Grenzen der Mediation Teil 3 – Mediator als Medium

Nach der klassischen Mediationslehre wird angestrebt, die Medianten zu einem gegenseitigen „Verstehen“ zu führen. Die Parteien sollen nicht im Rahmen eines „faulen“ Kompromisses nachgeben müssen, sondern auf Grundlage einer neu gewonnenen Sichtweise eine eigene Lösung vorschlagen. Diese Lösung berücksichtigt dann idealerweise auch die Interessen des Gegenübers, konnten dessen Bedürfnisse und Gefühle doch erstmals wirklich gesehen werden.

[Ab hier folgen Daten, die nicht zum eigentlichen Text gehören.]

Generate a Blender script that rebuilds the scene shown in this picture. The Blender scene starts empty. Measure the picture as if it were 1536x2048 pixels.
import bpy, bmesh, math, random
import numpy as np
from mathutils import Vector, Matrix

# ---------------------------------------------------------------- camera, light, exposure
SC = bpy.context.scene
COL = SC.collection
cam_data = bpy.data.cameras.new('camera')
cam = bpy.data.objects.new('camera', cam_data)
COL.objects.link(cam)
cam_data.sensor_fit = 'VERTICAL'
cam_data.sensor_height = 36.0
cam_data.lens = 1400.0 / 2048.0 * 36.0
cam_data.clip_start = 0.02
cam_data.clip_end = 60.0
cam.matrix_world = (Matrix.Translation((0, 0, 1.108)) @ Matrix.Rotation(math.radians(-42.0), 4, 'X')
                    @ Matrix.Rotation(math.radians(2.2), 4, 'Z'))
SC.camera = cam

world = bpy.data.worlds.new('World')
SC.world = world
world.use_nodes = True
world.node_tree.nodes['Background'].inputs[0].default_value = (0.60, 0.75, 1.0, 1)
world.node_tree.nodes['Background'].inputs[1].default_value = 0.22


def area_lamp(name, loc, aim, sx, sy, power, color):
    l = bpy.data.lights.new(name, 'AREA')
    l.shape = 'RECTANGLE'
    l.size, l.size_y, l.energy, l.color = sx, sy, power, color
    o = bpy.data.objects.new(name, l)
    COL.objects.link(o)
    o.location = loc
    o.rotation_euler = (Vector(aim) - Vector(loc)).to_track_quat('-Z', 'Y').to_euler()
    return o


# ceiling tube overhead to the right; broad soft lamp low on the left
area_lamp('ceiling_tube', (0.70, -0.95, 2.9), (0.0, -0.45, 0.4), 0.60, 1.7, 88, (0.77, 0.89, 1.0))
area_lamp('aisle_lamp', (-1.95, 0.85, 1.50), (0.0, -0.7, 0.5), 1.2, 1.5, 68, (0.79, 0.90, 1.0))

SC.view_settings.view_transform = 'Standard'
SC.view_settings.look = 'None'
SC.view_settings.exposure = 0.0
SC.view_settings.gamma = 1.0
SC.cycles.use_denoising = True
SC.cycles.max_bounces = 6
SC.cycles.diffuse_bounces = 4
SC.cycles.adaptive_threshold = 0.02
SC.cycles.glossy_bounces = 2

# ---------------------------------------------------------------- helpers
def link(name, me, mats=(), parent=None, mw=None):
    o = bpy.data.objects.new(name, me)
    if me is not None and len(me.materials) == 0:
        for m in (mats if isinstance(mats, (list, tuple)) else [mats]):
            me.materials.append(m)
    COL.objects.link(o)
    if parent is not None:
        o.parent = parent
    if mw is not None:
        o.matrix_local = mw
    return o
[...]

Praktisch scheitert dieser Versuch des aufeinander Zuführens oft entweder an der Zeit oder am Geldbeutel der Parteien. Um eine andere Sichtweise einnehmen und diese zumindest als grundsätzlich akzeptabel anerkennen zu können, bedarf es oft erst eines „Durchlebens“ bzw. „Durchfühlens“ dieser zunächst ja unbekannten Haltung. Dazu braucht es viel Gesprächs- und Reflektionszeit. Nicht umsonst sprechen erfahrene Mediatoren von einer Mindestdauer von 10h für eine erfolgversprechende Mediation.

In der anwaltlichen Praxis steht diese Zeit oft nicht zur Verfügung. Wirtschaftslenker benötigen schnelle Erfolge, Trennungspaare sind die interne Auseinandersetzung leid, die Aussicht auf ein zunächst nicht unerhebliches Zeithonorar lässt die Hoffnung auf zukünftige erhebliche Prozesskosteneinsparungen oft zurücktreten.

In solchen Fällen greife ich als Rechtsanwalt & Mediator zu einer Kurz- oder Shuttlemediation und trete als „Medium“ für die Gefühle meiner Medianten auf. Ich versuche die Bedürfnisse der Parteien zu erspüren, auf den Punkt gebracht in Worte zu fassen und zurück zu spiegeln. Dabei gilt es, die verständlichen Widerstände der Medianten gegen die ungewohnte, neue Sichtweise zu überwinden und manchmal einen auf der Hand liegenden Lösungsvorschlag einfach zu präsentieren. Hierbei hilft mir auch meine rechtliche Sicht und die Lebenserfahrung aus 20 Jahren anwaltlicher Tätigkeit.

Brachten die Medianten ein Mindestmaß an Offenheit für eine einvernehmliche, moralische Lösung und Willen zur Reflexion mit, konnten in den von mir im Rahmen einer Kurz- oder Shuttlemediation geführten Gesprächen gute Ergebnisse für beide Parteien erzielt werden.

Dennoch werbe ich bei meinen Medianten stets für eine intensivere Auseinandersetzung mit ihren -den vorgetragenen Positionen zurunde liegenden- Bedürfnissen und Gefühlen.